The Crown’s theory is that James slit her friend’s throat after learning that Gladys was having an affair with her husband, Derek James.

Prosecutors say that following a police sting, James confessed to the murder.

Shinji Wakabayashi, who was separated from his wife at the time of the slaying, testified that on the day of the murder, he picked up his daughter Elisa after her mom had failed to pick her up from school.

The father and daughter went to Gladys’ home on Selkirk Street in the posh Shaughnessy neighbourhood.

Wakabayashi said the back door was unlocked, an unusual circumstance, and there was no answer when he called out Gladys’ name.

He went upstairs and went into the master bedroom where he found Gladys laying on her back.

“I saw a big cut on her leg. I tried to push her left arm. I felt something was not right.”

Wakabayashi said he tried to call 911 but was not able to get through and went next door to his brother-in-law, where police were called.

He testified that prior to the murder, his daughter and a son of James attended the same school and the families frequently socialized with one another.

The Crown played a number of recorded but undated messages from Gladys Wakabayashi’s telephone message machine, identified by Wakabayashi as being from both Jean James and Derek James.

Several of the messages from Derek James expressed intimacy.

“Hi love, just me,” says one message. “Saturday night. I was just calling. Thank you, bye.”

Another from Derek James said: “Hi darling, it’s me. I’ll call you back sometime. Don’t call me. I’ll call you.”

Under cross-examination by James’ lawyer, Raj Basra, Wakabayashi said he didn’t explain in detail to James what he saw when he found Gladys’ body.

Elisa Wakabayashi, who was 12 years old at the time of the slaying, testified earlier that she found Jean Ann James in her mother’s bedroom two days before the slaying.

She said that she’d heard the phone ringing in the Shaughnessy home and went into the bedroom only to find James.

The accused killer wanted to know if it was her husband, Derek James, who was calling, she told a BC Supreme Court jury Thursday.

The phone stopped ringing and Wakabayashi went back to her room, she said.

Under cross-examination, Wakabayashi was asked if she noticed anything unusual about James.

She replied that other than finding James in the bedroom, “I didn’t find her behaviour odd, or unusual.”

Elisa said her father was “quite hysterical” when he discovered the body of her mother in the home.
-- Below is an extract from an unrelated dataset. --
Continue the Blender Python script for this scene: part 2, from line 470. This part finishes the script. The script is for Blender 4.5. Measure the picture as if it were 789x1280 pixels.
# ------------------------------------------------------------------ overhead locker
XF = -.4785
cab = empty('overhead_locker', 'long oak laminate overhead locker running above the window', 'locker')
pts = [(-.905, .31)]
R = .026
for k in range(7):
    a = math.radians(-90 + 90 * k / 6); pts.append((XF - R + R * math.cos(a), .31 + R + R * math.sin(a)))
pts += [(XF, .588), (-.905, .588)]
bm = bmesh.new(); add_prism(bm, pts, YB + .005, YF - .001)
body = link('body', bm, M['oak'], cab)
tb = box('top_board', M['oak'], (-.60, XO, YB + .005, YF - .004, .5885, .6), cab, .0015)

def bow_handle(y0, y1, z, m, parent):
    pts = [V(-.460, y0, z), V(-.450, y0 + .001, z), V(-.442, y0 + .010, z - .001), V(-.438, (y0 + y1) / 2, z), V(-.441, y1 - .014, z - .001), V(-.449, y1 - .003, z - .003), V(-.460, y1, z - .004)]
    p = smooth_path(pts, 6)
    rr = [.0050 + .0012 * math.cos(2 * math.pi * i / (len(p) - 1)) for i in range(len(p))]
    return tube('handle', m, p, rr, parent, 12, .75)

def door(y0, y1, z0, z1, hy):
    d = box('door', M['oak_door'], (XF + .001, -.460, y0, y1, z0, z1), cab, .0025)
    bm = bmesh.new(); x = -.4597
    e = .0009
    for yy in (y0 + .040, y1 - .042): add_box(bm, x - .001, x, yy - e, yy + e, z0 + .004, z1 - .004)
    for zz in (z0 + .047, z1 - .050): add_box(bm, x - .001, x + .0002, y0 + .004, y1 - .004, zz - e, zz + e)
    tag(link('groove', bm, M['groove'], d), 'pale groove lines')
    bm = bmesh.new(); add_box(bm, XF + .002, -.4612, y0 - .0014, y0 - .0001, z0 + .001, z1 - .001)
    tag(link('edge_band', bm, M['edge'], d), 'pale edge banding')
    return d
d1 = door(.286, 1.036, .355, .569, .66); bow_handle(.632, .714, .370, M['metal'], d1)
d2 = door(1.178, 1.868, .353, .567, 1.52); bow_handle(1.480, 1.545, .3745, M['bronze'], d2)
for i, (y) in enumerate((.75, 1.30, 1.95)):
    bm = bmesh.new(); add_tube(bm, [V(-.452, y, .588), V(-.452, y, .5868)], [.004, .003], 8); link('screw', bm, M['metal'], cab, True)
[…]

“He was very, very upset and difficult to understand, but he told me what had happened.”

Asked by Crown counsel whether there was any animosity between her parents, she replied: “No, they didn’t fight a lot. They just had cultural differences that couldn’t be resolved.”

She explained that her father was Japanese and her mother Taiwanese.

Court heard that no charges were laid after the initial police investigation.

The case lay cold until 2007 when the file was reviewed by police and the undercover operation was launched, court heard.

The trial is expected to continue Friday and run for six weeks.